Nous n'avons pas le temps d'en dire plus, considérez cela comme une enluminure.
[1] Cf. Vierge qui engendre comme un mâle et Vierge qui prêche. Lecture des Odes de Salomon 19 et 33 par M-J Pierre.
[3] Trois messages donnent les Extraits cités par Jean-Marie Martin, cf. le tag Extraits de Théodote.
[4] Cf. Extraits de Théodote de Clément d'Alexandrie numéros 21-22, 31, 35-36, 44, 48-49 cités en partie et commentés
[5] Le contexte est le suivant. Sophia (la Sagesse), le dernier des éons du Plérôme, entreprend de vouloir connaître le Père, le pénétrer par ses propres ressources, sans l'aide de son conjoint et ça rate car c'est une chose impossible. Ceci ouvre le manque (hustérêma) et introduit un trouble parmi les dénominations de Dieu. Le manque ouvre le champ du "hors Plérôme". Dans son mouvement, Sophia a produit une conception, mais une conception informe. Sa fille est appelée Achamoth, mais peut aussi être appelée Sophie (Sagesse). Son errance se décrit comme le va et vient du Pneuma à la surface de l'abîme et des eaux ténébreuses (Gn 1, 2). Et son salut s'exprime comme la parution de la lumière qui est le Christ, qui est Jésus. Il y a donc bien là un commentaire de l'expérience humaine en tant qu'elle est errance et salut. Nous naissons non complètement formés, nous avons une première formation qui nous donne d’être mais non pas d’être pleinement accomplis.
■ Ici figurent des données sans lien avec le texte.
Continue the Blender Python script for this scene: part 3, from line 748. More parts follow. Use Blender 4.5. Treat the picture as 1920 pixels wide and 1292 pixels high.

Et par exemple, en Jean 9, le Christ reprend le modelage d’Adam puisqu’il crache à terre, et de sa salive et de la boue il enduit les yeux de l’aveugle-né. Nous sommes, mais nous sommes aveugles de naissance et le Christ reprend la formation là où elle avait été laissée, il rejoue les premiers gestes, puis il dit à l’aveugle : « Va te laver » – c’est le baptême du Pneuma – « Il alla à la fontaine de Siloé et il revint voyant ». Ce qui est en question ici c'est bien l'expérience archétypique de l'humanité, et cela est un commentaire de la Genèse.
[6] Cf d'autres explications dans Extraits de Théodote 21-22, 31, 35-36, 44, 48-49 cités en partie et commentés.